日本刀の世界 ~日本の様式美~

日本の伝統文化である日本刀の刀工・刀鍛冶、名刀、刀剣書籍など

【刀剣紹介】初桜

初桜

雲州富田城主・尼子経久の三男・宮内大輔興久の佩刀、作者不明です。富田城の桜の間・柳の間に化物が出て人を悩ますので、興久が、退治してくれ、と待ち受けていると、丑三つ時に老婆が二児を連れて現れました。老婆の命で一児が興久の膝もとに来たので、頭を撲りつけると逃げていきました。

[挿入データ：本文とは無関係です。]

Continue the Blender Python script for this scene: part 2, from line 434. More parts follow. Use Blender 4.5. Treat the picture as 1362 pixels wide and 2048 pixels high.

つぎに興久が一児を呼ぶと、寄って来て興久の膝の上に座ったところ、大磐石のように重かったです。驚いて頭を撲りつけ、投げ飛ばしました。老婆が怒って掴みかかって来たので、腰の初桜を抜いて、眉間を二太刀斬りつけると、虎空に消えて行きました。翌朝、床下を掘ってみると、五輪塔の大きいのが一歩、小さいのが二基出てきました。大きな塔の頭には太刀の痕、小さなのには血痕がついていました。遺骨を掘りあげ、浄安寺墓地に埋葬したところ、化物は出なくなりました。